Architecture of Peace

We live in an increasingly unstable world, where internal conflicts have become increasingly internationalized, sectarian violence ravages cities and communities, and terrorist threats impact daily routines. This has lead to millions of destroyed homes, conditions of rampant distrust and fear, an unprecedented number of refugees, and the expansion of missions and initiatives for peace. Propelled by this context to critical engagement, this course aims to identify opportunities and challenges to design for “peace”.

Led by two scholar-practitioners who have expertise in settings with protracted conflicts (e.g. in Israel/Palestine, Mali, Rwanda, Somalia, and the United States), this course welcomes students broadly interested in “peace” in a variety of scales and contexts. We will explore spaces around the world that are designed to  advance peace–whether cities, refugee camps, UN peacekeeping compounds, demobilization zones, memorials, or imagined communities. In these places, peace-making, peace-keeping, and peace-building refer to a range of integrated approaches that incorporate security, diplomacy, humanitarian response, reconciliation, and economic development. These approaches aim to end violence, confine threats, rebuild communities, heal from trauma, and address the causes of conflicts. Accordingly, the “architecture of peace” refers to spatial structures that attempt to build, make, or keep peace and the larger impacts that these strategies have on built and ecological environments.

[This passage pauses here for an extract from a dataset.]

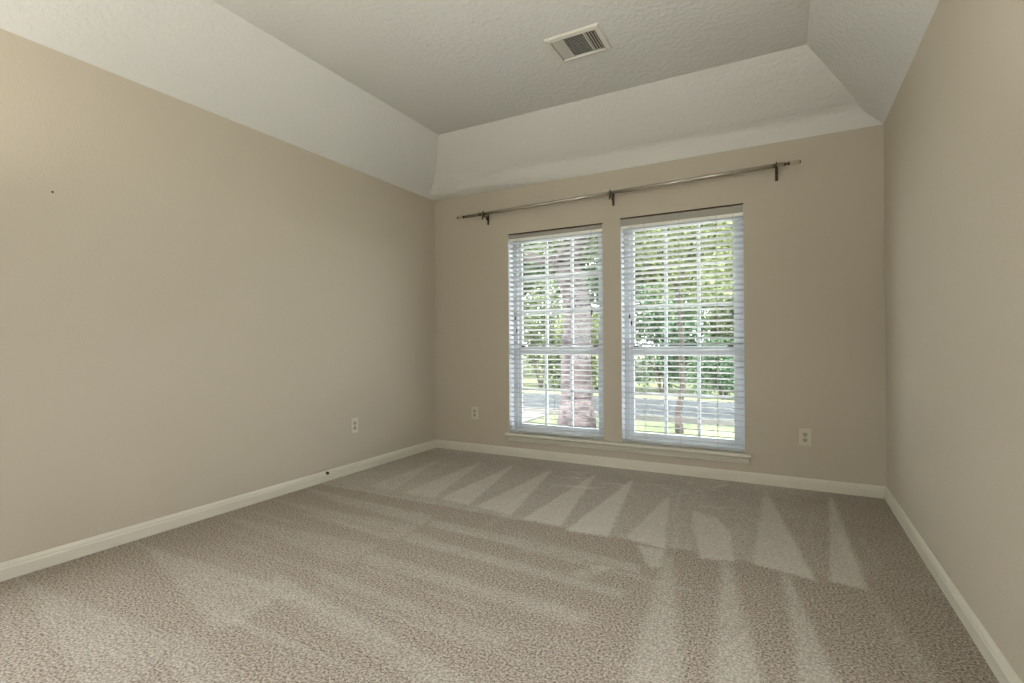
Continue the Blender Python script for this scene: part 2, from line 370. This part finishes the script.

The aim of the course is to understand existing spaces of peace, the impacts they (can) have in shaping cities and communities, and to examine what agency design can have in peace-keeping, peace-building, and peace-making. To explore the complex processes involved, we will privilege multidisciplinary analyses of case studies, drawing from perspectives in architecture, landscape, and urban studies, anthropology, cultural theory, economics, security studies, and sociology. By positioning our work at the intersection of research, practice, and theory, we will extrapolate tools and strategies for interventions ‘by design’.